Tribune
|
Publié le 5 Mars 2007

La nostalgie de Raymond Barre…

En ce jour de Pourim, on se place un peu sur la défensive en entendant les informations. Il est d’usage d’y glisser quelques fantaisies qui contribueraient à la joie de la fête. Mais il est une information qui ne fait pas rire du tout lorsqu’à l’écoute d’une récente interview de Raymond Barre, le CRIF est obligé de constater que l’ancien Premier ministre se situe dans le camp de l’extrême-droite. Si Raymond Barre a toujours été classé sur l’échiquier politique au centre-droit, il est à noter qu’il n’a jamais appartenu à aucun parti politique. Pourtant cette fois-ci, il a choisi son camp.


Le vieil homme pris d’une intense nostalgie évoque la mémoire de son ami Maurice Papon. Selon lui, ce « commis de l’Etat » est un « bouc émissaire », une victime expiatoire en quelque sorte de la France de Vichy. Raymond Barre se plait, au passage, à affirmer que la France est le pays qui a le mieux protégé ses juifs et que proportionnellement aux autres pays touchés par la déportation, la France a su limiter les dégâts. Même traitement pour Bruno Gollnisch condamné par la justice française pour négationnisme. Dixit Raymond Barre : « c’est un homme bien » ! Dans la même veine, l’ancien premier ministre revient sur ses déclarations suite à l’attentat de la synagogue de la rue Copernic, qui démontrent au passage qu’il convient de relativiser ce que l’on qualifie aujourd’hui de « bourdes », puisque l’on se souvient qu’à l’époque, alors que l’opinion publique était très justement émue, le Premier ministre en fonction eut ces mots : "un attentat odieux qui voulait frapper les Juifs se trouvant dans cette synagogue et qui a frappé des Français innocents qui traversaient la rue Copernic". Toutes les contorsions qui suivirent furent semblables à un homme qui essaye de se débattre dans des sables mouvants.
C’est donc très logiquement, qu’avec la même violence verbale, Raymond Barre parle aujourd’hui de "lobby juif capable de monter des opérations indignes, et je le dis publiquement". Car il y aurait dans notre pays, la France, des Français et parmi eux (ou à coté ?) des juifs suffisamment puissants et rusés pour s’organiser en lobby qui comploterait contre l’Etat. C’est une autre version du « Protocole des sages de Sion » qui se nourrit de la même idéologie antisémite.
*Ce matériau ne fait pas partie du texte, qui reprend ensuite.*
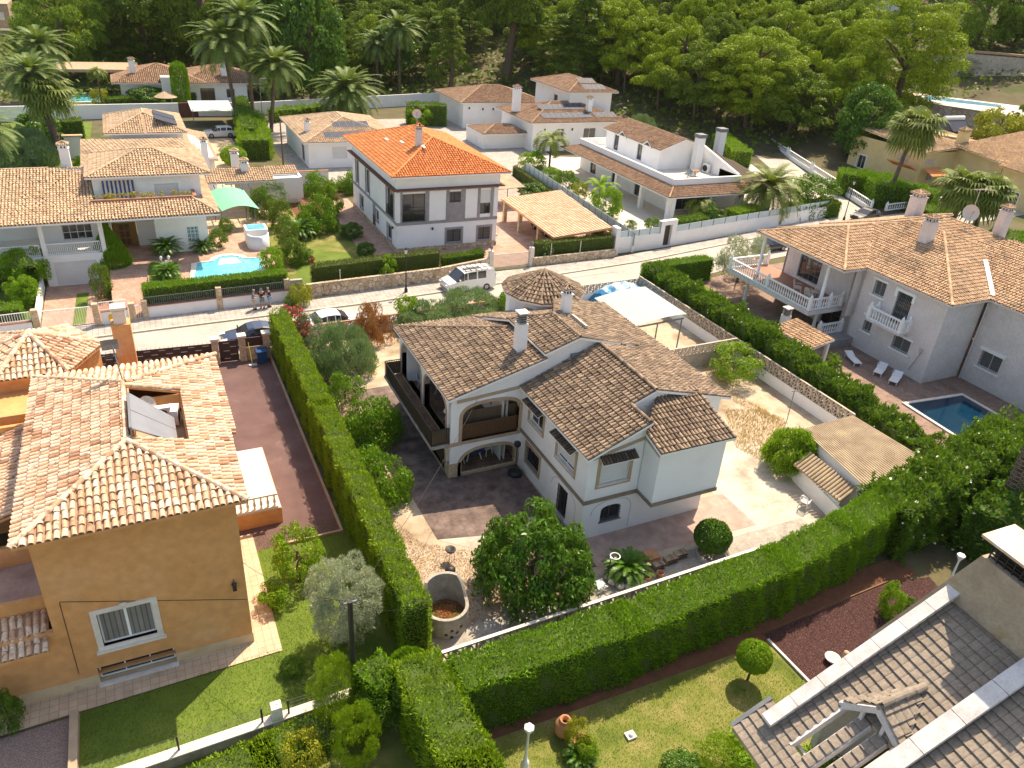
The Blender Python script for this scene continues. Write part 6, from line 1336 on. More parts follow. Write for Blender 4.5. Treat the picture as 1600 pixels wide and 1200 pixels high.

Car il faut le dire, les propos de Raymond Barre sont antisémites. J’en vois déjà bondir et s’offusquer contre cette affirmation. Convenons qu’il ne s’agit pas ici d’un dérapage puisque la teneur entière de l’interview accordée à « France Culture » va dans ce sens. Le fait de terminer sa phrase par « et je le dis publiquement » renforce la parole d’un Le Pen qui « dit tout haut ce que les autres pensent tout bas ». Raymond Barre ferait presque œuvre d’utilité publique en brisant le tabou que le lobby juif. On a peur en considérant qu’il fut un économiste reconnu et ministre des finances. Il semble nous dire qu’il sait de quoi il parle. On pourrait, avec indulgence, mettre tout cela sur le compte du grand âge et de l’aigreur d’un homme qui n’est pas sollicité en période électorale. Je pense plutôt qu’il vient dire à certains de l’extrême-droite qu’ils sachent pouvoir compter sur lui.